▶ [DATA SHOWN]
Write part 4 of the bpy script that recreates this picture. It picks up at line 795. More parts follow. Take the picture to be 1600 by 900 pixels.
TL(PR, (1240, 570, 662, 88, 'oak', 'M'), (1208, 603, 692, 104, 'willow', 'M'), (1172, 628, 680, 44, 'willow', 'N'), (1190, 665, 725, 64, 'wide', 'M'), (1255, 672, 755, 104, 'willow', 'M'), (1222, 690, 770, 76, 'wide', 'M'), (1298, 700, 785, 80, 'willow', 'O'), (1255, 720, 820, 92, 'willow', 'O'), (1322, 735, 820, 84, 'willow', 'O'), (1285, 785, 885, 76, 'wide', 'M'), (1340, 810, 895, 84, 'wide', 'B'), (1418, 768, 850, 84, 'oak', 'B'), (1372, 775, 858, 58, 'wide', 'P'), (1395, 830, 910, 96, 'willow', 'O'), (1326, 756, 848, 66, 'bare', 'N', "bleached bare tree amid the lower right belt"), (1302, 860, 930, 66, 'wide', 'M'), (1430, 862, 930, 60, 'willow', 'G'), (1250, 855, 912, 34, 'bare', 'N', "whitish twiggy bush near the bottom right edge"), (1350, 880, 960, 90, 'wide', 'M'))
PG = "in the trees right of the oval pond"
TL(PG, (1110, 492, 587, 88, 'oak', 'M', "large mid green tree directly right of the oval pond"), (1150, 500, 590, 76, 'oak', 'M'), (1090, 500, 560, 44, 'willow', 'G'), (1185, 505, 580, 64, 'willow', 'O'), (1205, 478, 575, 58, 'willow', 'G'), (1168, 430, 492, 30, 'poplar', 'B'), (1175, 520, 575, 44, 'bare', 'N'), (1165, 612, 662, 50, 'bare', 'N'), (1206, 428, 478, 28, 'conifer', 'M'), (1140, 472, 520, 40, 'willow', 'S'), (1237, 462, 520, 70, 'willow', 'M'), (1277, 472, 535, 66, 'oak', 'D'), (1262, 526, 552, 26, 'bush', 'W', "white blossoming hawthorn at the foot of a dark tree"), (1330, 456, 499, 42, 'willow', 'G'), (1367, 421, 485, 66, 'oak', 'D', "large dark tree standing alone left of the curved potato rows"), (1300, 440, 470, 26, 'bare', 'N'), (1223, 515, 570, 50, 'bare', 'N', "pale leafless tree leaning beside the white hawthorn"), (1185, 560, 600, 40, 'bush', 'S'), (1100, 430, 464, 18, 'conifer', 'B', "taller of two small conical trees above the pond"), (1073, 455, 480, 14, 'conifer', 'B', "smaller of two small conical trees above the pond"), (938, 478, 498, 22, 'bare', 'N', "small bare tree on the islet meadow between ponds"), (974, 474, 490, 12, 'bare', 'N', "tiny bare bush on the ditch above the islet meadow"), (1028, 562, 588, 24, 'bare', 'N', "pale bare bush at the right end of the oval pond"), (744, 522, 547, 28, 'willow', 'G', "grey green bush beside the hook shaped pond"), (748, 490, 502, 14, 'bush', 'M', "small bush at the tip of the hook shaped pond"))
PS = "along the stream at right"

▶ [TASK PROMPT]
Each line above must be printed exactly as it appears.

▶ [EXERCISE RESULT]
Write part 4 of the bpy script that recreates this picture. It picks up at line 795. More parts follow. Take the picture to be 1600 by 900 pixels.
TL(PR, (1240, 570, 662, 88, 'oak', 'M'), (1208, 603, 692, 104, 'willow', 'M'), (1172, 628, 680, 44, 'willow', 'N'), (1190, 665, 725, 64, 'wide', 'M'), (1255, 672, 755, 104, 'willow', 'M'), (1222, 690, 770, 76, 'wide', 'M'), (1298, 700, 785, 80, 'willow', 'O'), (1255, 720, 820, 92, 'willow', 'O'), (1322, 735, 820, 84, 'willow', 'O'), (1285, 785, 885, 76, 'wide', 'M'), (1340, 810, 895, 84, 'wide', 'B'), (1418, 768, 850, 84, 'oak', 'B'), (1372, 775, 858, 58, 'wide', 'P'), (1395, 830, 910, 96, 'willow', 'O'), (1326, 756, 848, 66, 'bare', 'N', "bleached bare tree amid the lower right belt"), (1302, 860, 930, 66, 'wide', 'M'), (1430, 862, 930, 60, 'willow', 'G'), (1250, 855, 912, 34, 'bare', 'N', "whitish twiggy bush near the bottom right edge"), (1350, 880, 960, 90, 'wide', 'M'))
PG = "in the trees right of the oval pond"
TL(PG, (1110, 492, 587, 88, 'oak', 'M', "large mid green tree directly right of the oval pond"), (1150, 500, 590, 76, 'oak', 'M'), (1090, 500, 560, 44, 'willow', 'G'), (1185, 505, 580, 64, 'willow', 'O'), (1205, 478, 575, 58, 'willow', 'G'), (1168, 430, 492, 30, 'poplar', 'B'), (1175, 520, 575, 44, 'bare', 'N'), (1165, 612, 662, 50, 'bare', 'N'), (1206, 428, 478, 28, 'conifer', 'M'), (1140, 472, 520, 40, 'willow', 'S'), (1237, 462, 520, 70, 'willow', 'M'), (1277, 472, 535, 66, 'oak', 'D'), (1262, 526, 552, 26, 'bush', 'W', "white blossoming hawthorn at the foot of a dark tree"), (1330, 456, 499, 42, 'willow', 'G'), (1367, 421, 485, 66, 'oak', 'D', "large dark tree standing alone left of the curved potato rows"), (1300, 440, 470, 26, 'bare', 'N'), (1223, 515, 570, 50, 'bare', 'N', "pale leafless tree leaning beside the white hawthorn"), (1185, 560, 600, 40, 'bush', 'S'), (1100, 430, 464, 18, 'conifer', 'B', "taller of two small conical trees above the pond"), (1073, 455, 480, 14, 'conifer', 'B', "smaller of two small conical trees above the pond"), (938, 478, 498, 22, 'bare', 'N', "small bare tree on the islet meadow between ponds"), (974, 474, 490, 12, 'bare', 'N', "tiny bare bush on the ditch above the islet meadow"), (1028, 562, 588, 24, 'bare', 'N', "pale bare bush at the right end of the oval pond"), (744, 522, 547, 28, 'willow', 'G', "grey green bush beside the hook shaped pond"), (748, 490, 502, 14, 'bush', 'M', "small bush at the tip of the hook shaped pond"))
PS = "along the stream at right"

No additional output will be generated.